There are essentially two potential fixes for this selfcreated problem. First, the Service can revise the proposed rule to recognize the different goals of disgorgement and forfeiture-something more akin to restitution for which deductions are allowed-and thus permit deduction of such amounts in appropriate circumstances in the tax year in which they are ''paid.'' Second, the wrongdoer can negotiate with the enforcement agency to include taxes paid on the revenue as part of the legitimate costs that may be deducted from the gain in determining the final amount of the disgorgement or forfeiture-a position strengthened by the Court's decision in Liu, which was issued after the proposed rules were published. To a non-tax practitioner (such as one of the authors), a third alternative might be to amend the tax returns of previous years in which the gain was initially declared. Such an approach, however, would run counter to the ''claim of right'' doctrine, which requires the taxpayer to report the income in the year that it claims entitlement to the income and only take the deduction in the year of the disgorgement. See I.R.C. Section 1341. Thus, the second option, although perhaps not as pure from a tax policy standpoint, may be the most practical of the three options.
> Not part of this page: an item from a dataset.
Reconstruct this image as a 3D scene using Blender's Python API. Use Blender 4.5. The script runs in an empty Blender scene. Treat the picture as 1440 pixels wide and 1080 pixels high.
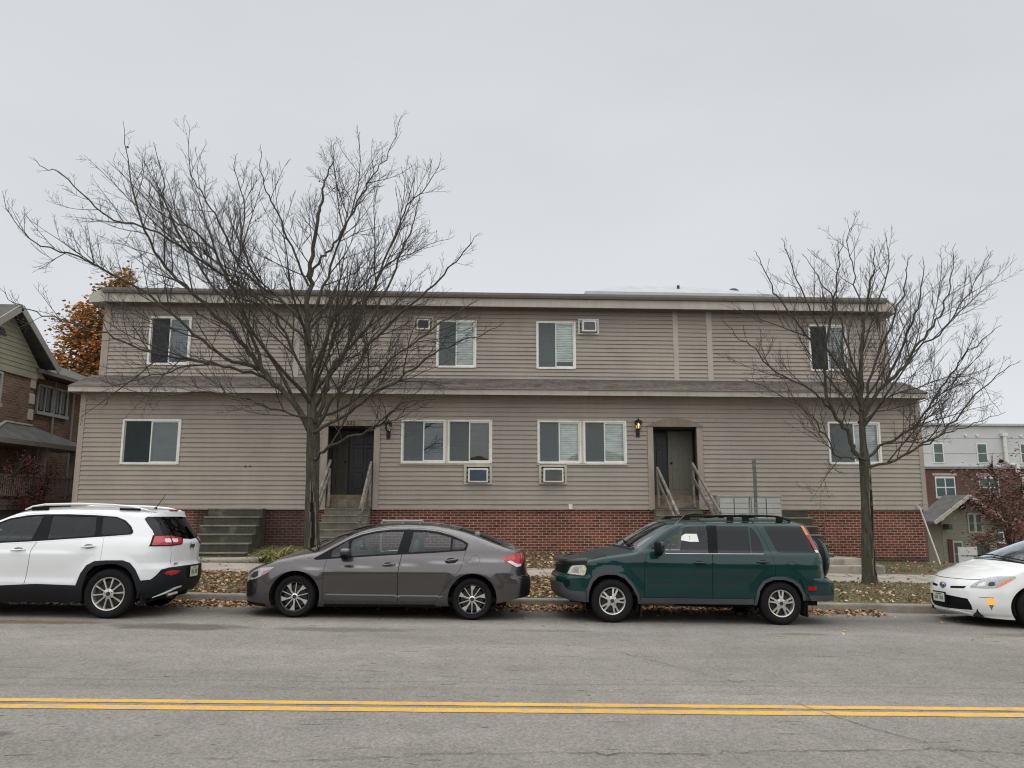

If the proposed rules disallowing deductions for disgorgement and forfeiture are retained in the final rules, those disallowances will become yet another, albeit hidden, penalty amongst the plethora of other penalties already being imposed-fine, forfeiture, disgorgement, and interest, not to mention the two categories of settlement expenses that are deductible under the proposed rules-remediation expenditures and restitution to injured parties. This would contravene sound public policy and the plain language of the statutory exception for restitution. Companies negotiating settlements with the government must be aware of these costs and seek to account for them in determining the ultimate amount of disgorgement or forfeiture or take their chances with the IRS.